Considering each in order:
(1) The resistance to vertical pressure is pretty obvious.
(2) The resistance to lateral / alignment displacement is generally a combination of the friction on the bottom of the tie (a lot), the friction and resistance from the ballast along the sides of the ties (moderate), and the resistance from the ballast at the end of the tie (somewhat lower, although these days tha
…and now you begin to see why railroaders get frustrated with dumb highway people and gyppo contractors trying to put round river run gravel in the track structure. (it’s not hard enough either)
Man, you must have really had - or are still having ? - bad experience(s) with that. But I know what you mean.
Likely, the main thing they know or understand is that it’s a lot less $$$. They never had to maintain it afterwards.
- Paul North.
In the last two years:
Colorado (twice - there is a piece of track in Grand Junction served by UP that handles gasoline tank cars just south of I-70 that has to be seen to be believed)
Illinois (once)
Missouri (once)
Iowa (once)
Kansas (once)
Might as well have built the tracks on ball bearings![banghead][banghead][banghead]
Yep - 'nuff said. You have had a slew of bad experiences. Too bad.
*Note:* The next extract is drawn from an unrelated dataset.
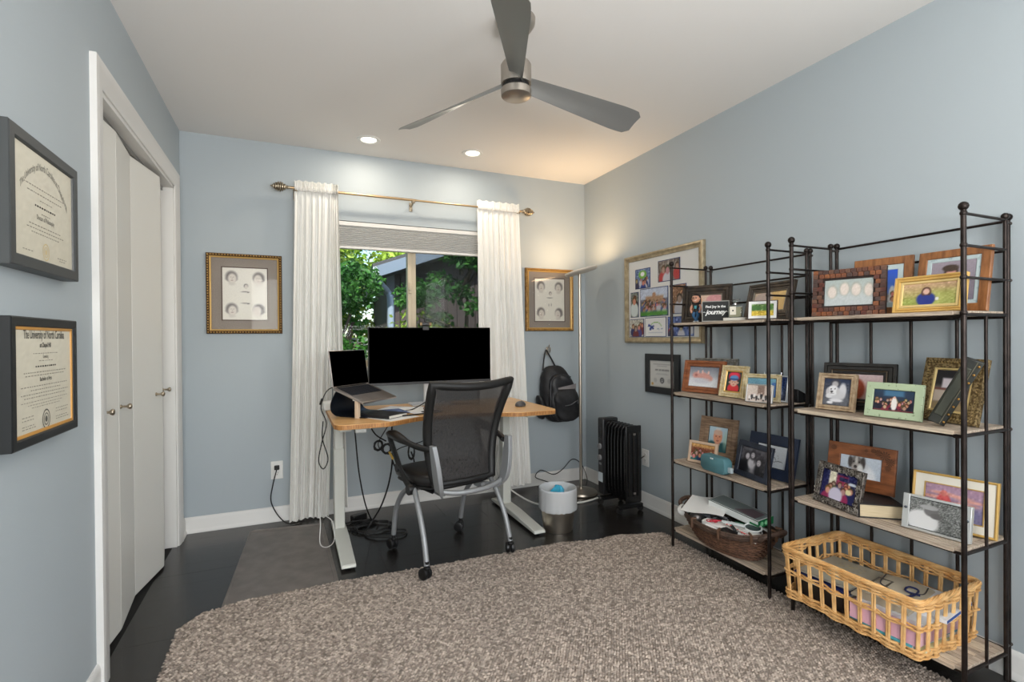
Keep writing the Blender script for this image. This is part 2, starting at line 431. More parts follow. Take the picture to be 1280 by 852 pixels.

“Upon this point, a page of history is worth a volume of [il]logic.” - U.S. Supreme Court Justice Oliver Wendell Holmes, Jr.
- Paul North.
Round rock is no fun when you’re throwing plates either, especially when you’re working on a fill. Toss a plate and it slides right down the ballast and all the way down the embankment. Then you have to walk/slide down the rock and drag the stinking plate back up the hill. Repeat that process over and over and it gets a little tiring.